Thérèse Raquin /Émile
Zola
A
Paris, derrière la vitrine d'une sombre mercerie, vaque à ses occupations une jeune femme au profil grave et pâle. Malgré une belle et épaisse chevelure sombre,
Thérèse Raquin n'est pas très belle. Non loin d'elle on peut voir un homme petit et chétif, d'aspect maladif, assis dans l'ombre. C'est Camille son mari.
Thérèse a été élevée en province à Vernon dans l'Eure par sa tante à qui son père, le frère de sa tante revenu d'Algérie, l'a confiée alors qu'elle avait deux ans. Sa tante est mercière et a décidé qu'à dix huit ans elle épouserait son fils Camille, la voyant comme un ange gardien pour son fils peu débrouillard, ignorant et inculte. Mais Thérèse reste froide et indifférente à cette annonce.
Cependant le mariage a lieu et huit jours plus tard, Camille décide qu'ils vont aller vivre tous les trois à
Paris. C'est dans une galerie sombre, sale et humide que Camille trouve un magasin à reprendre avec l'habitation à l'étage ainsi qu'un travail dans l'administration du chemin de fer.
Trois années passent. Tous les jeudis soir viennent à la maison des amis et collègues de Camille pour jouer aux dominos et boire le thé. Un supplice pour Thérèse jusqu'au jour où elle remarque secrètement Laurent, un homme grand et fort, artiste peintre raté. À chacune de ses visites, Thérèse frissonne en le voyant. Elle ne supporte plus sa vie cloîtrée et sa sensualité refoulée s'éveille à la vue de Laurent.
Laurent est en vérité un paresseux jouisseur qui voit en Thérèse une proie facile. Peu à peu, il s'incruste et passe tous les soirs chez les Raquin en attendant son heure dans une douce quiétude, sous le prétexte de faire le portrait de Camille. Se retrouvant seuls un instant un début de soirée, Laurent prend brutalement Thérèse par terre sur le carreau sans un mot. Rapidement l'habitude est prise en journée dans la chambre des époux quand Camille est au travail et la tante au magasin.
Et alors Laurent voit naître à la passion une Thérèse transfigurée, caressante, ardente, rayonnante, les lèvres humides, les yeux luisants, dont le corps inassouvi se jette éperdument dans la jouissance. Thérèse s'éveille comme d'un songe du sommeil de la chair, s'étalant et s'offrant impudique, éprouvant une amère volupté à tromper son mari et Mme Raquin. Laurent quant à lui a ainsi réussi à devenir l'amant de la femme, l'ami du mari et l'enfant gâté de la mère.

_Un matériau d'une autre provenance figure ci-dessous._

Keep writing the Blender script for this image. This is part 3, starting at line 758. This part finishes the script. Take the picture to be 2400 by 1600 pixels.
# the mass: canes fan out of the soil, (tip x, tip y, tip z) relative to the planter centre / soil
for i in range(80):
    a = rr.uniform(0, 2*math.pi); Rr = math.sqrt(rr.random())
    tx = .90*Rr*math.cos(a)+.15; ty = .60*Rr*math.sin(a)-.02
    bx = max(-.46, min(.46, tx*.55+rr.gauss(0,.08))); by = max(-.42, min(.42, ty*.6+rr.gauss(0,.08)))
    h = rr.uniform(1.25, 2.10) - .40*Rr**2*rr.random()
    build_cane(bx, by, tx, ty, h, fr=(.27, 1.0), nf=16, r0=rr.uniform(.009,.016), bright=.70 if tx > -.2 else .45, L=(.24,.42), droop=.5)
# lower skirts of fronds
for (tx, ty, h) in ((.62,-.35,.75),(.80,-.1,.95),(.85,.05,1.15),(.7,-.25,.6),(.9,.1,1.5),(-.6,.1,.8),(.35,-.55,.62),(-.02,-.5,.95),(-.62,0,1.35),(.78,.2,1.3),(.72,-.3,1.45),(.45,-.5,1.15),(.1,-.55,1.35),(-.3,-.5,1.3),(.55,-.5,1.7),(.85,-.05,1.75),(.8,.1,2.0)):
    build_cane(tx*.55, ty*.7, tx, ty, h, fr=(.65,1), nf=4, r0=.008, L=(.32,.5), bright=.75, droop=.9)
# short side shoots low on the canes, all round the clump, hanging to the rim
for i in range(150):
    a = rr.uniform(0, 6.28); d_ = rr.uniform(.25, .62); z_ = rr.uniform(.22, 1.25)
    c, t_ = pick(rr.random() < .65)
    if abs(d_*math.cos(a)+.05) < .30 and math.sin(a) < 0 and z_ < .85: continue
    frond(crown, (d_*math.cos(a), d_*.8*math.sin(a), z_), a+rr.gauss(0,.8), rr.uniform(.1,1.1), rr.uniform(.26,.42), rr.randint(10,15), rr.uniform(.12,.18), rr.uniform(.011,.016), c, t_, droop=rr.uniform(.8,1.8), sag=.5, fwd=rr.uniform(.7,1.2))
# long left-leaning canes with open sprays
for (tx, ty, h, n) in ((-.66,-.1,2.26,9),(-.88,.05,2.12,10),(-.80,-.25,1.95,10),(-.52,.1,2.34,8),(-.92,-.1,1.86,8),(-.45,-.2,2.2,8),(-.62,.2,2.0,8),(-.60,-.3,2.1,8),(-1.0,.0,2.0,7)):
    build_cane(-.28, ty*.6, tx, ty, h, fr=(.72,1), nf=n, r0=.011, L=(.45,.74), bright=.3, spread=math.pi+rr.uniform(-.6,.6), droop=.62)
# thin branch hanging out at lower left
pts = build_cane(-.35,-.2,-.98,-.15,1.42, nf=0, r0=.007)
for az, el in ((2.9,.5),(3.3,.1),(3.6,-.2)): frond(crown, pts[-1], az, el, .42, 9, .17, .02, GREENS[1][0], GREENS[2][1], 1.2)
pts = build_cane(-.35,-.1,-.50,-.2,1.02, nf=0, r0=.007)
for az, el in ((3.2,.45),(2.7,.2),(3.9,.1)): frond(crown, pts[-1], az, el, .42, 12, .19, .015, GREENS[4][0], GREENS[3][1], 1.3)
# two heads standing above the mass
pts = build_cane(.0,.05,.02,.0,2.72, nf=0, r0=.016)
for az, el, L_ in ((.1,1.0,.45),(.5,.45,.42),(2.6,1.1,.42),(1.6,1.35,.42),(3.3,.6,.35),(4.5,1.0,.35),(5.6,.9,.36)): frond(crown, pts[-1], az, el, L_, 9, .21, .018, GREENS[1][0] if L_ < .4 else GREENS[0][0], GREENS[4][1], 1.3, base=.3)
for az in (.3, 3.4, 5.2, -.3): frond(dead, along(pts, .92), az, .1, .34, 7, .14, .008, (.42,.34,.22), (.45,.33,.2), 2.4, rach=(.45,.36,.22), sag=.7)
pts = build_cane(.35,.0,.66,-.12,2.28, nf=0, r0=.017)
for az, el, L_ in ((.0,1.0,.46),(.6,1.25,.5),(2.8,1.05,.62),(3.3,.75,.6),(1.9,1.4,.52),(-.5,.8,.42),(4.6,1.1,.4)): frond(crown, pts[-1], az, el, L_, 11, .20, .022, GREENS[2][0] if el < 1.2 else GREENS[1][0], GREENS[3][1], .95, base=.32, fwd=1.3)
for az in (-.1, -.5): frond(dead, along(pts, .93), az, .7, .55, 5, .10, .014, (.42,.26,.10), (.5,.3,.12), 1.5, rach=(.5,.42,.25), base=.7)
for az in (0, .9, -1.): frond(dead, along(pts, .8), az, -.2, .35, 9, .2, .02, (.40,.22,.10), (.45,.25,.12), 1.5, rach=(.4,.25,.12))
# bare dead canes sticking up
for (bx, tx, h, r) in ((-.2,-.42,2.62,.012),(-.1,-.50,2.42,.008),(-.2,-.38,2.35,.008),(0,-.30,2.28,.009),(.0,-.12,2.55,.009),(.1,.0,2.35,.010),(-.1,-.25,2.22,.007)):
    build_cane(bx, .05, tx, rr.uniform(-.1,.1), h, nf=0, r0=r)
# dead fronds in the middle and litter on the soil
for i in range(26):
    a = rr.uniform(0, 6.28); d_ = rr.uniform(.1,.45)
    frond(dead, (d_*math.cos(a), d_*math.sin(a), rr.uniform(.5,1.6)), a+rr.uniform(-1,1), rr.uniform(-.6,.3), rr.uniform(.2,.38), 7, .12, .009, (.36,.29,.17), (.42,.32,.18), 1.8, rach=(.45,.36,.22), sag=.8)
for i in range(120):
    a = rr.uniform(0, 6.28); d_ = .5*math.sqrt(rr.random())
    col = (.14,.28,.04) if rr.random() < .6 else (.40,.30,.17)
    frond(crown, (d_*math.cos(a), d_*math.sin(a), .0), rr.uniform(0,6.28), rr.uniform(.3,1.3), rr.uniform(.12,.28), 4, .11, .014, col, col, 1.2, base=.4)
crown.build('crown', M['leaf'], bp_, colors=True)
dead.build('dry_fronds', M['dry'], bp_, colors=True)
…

Mais de sombres desseins viennent à l'esprit des deux amants…
Un roman âpre et puissant, où la sensualité et la sexualité rendent deux êtres comme fous, dans une ambiance poisseuse et malsaine. Avec en suite une descente aux enfers…
Premier grand roman de
Zola, paru en 1867,
Thérèse Raquin suscita en son temps de violentes critiques, considéré comme une flaque de boue et de sang, avec une crudité relative dans la description de la frénésie amoureuse des protagonistes. Mais dans le même temps, ce roman réaliste connut un vif succès auprès des lecteurs, la noirceur extrême de l'histoire apportant un grand changement par rapport au sentimentalisme romantique qui prévalait alors.
Zola donnait alors naissance au naturalisme qui allait être illustré dans toute la suite de son oeuvre.